The filming in this case was a 35-hour ritual, celebrated annually by Brazil's Makuna tribe, in which local spirits are invited to the community for a marathon dance
of regeneration.
And the story comes from Richard Meech and Michael Grant, producers of a new 10-part television series exploring the beliefs and values of indigenous cultures around the world.
Millennium: Tribal Wisdom and the Modern World (premiering May 11 on PBS) is a colorful myriad of ideas, reflecting different cultures approaches to human issues like individuality, wealth and death.
The object, say producers Meech and grant, is to shake the complacency of the industrialized world and its value system by drawing contrasts with the indigenous cultures.
"Modern thinking seems to be a one-way street. Either the industrial way or now way," said Meech, a researcher who has travelled extensively in tribal cultures, in a telephone interview.
"One of the primary motivations is to have the modern world look at itself in a new way."
Meech and Grant, a Toronto-based filmmaker, have spent the last 10 years researching and producing the series with a team of anthropologists. The result is ambitious television reaching for what they call "emotional truths" through highly personalized stories and experiences.
For example, episode on love contrasts the customs and expectations of a Canadian couple starting their second marriage with marriages in Nepal and Niger, where some tribes practice polygamy. A look at the meaning of wealth covers the stories of a garbage man in New York and the decision of a boy from Kenya's Gabra tribe to give his camel to a poor stranger.
"This is not an information series. This is an experiential series," Meech said. "What we're hoping is that people will feel a lot of things when they see this."
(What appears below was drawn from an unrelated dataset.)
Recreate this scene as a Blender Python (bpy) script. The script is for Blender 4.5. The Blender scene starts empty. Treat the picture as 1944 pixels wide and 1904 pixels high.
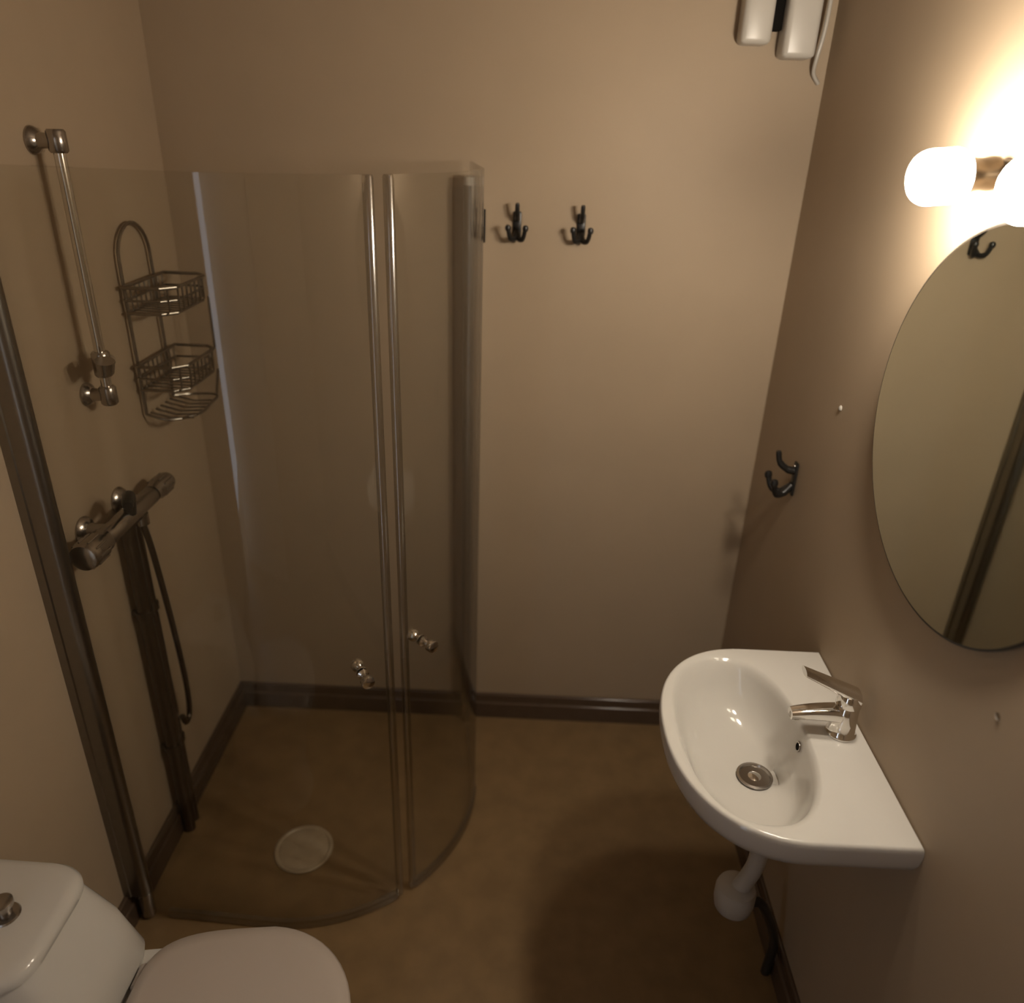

As a series that delves into wholistic tribal cultures, Millennium takes a couple of difficult twists. For example, the episodes, while focusing on cultures quite different from the developed world's, are organized around concepts and themes that are only separated
in European thinking.
"That is the paradox of the series. Indigenous societies don't separate these things," said Meech. "But when you deal with a mass TV audience, you have to draw them in from their own preconceptions. If we had taken a wholistic approach, we have only addressed those who understand the perspective."
Added Grant: "We had to make this as accessible as possible. We are trying to reach people who have never thought about these things before."
Another difficulty faced by series producers is the history of contact between industrialized societies and indigenous cultures. Millennium deals with this one in its opening episode.
The scene opens in Peru, with the series' host, a well-known anthropologist
and a camera crew in a troublesome search for members of the Mashco Piro tribe.
The tribe has avoided contact with outside world for most of the century. Harvard professor David Maybury-Lewis is caught in an ethical dilemma.
He longs for contact, to learn of ways of understanding the world that are unaffected by western culture. But he also knows the tragic history of contact between tribal and western culture.
After a brief sighting of three Mascho Piro women, Maybury-Lewis decides the time is not right. A meeting will have to wait until he and the Mascho Piro are better prepared, he concludes.
During research many tribal communities were approached to participate in the series through connections in the field of anthropology. Not all wanted to take part. Some feared what the filming might do to their way of life. In other cases, people were concerned about what the television technology actually does, including uneasy feelings that a camera might steal souls.
In the end, some tribes that had been approached by Meech and Grant had to b dropped from the plans out of respect for their wishes. But the technological concerns proved easier to deal with.
The producers brought video cameras along on many shooting trips so communities could get a hands-on understanding of what the cameras did, many "slipped on director's caps" to advise producers on how best to film their communities.
"They were eager to participate in a series that would carry their ideas to the outside world."
One episode that will be of special interest to Canadian viewers deals with Native politics in this country. The Tightrope of Power examines the Mohawk standoff at Oka in 1990. Manitoba MLA Elijah Harper's opposition to the Meech Lake accord and the profiles Assembly of First Nations Chief Ovide Mercredi.
The program hopes to raise questions about the way developed societies govern themselves and how societies based on various cultural groups manage their differences.
Millennium airs for two hours every Monday between May 11 and June 8. A hardcover book has been published as a companion to the series.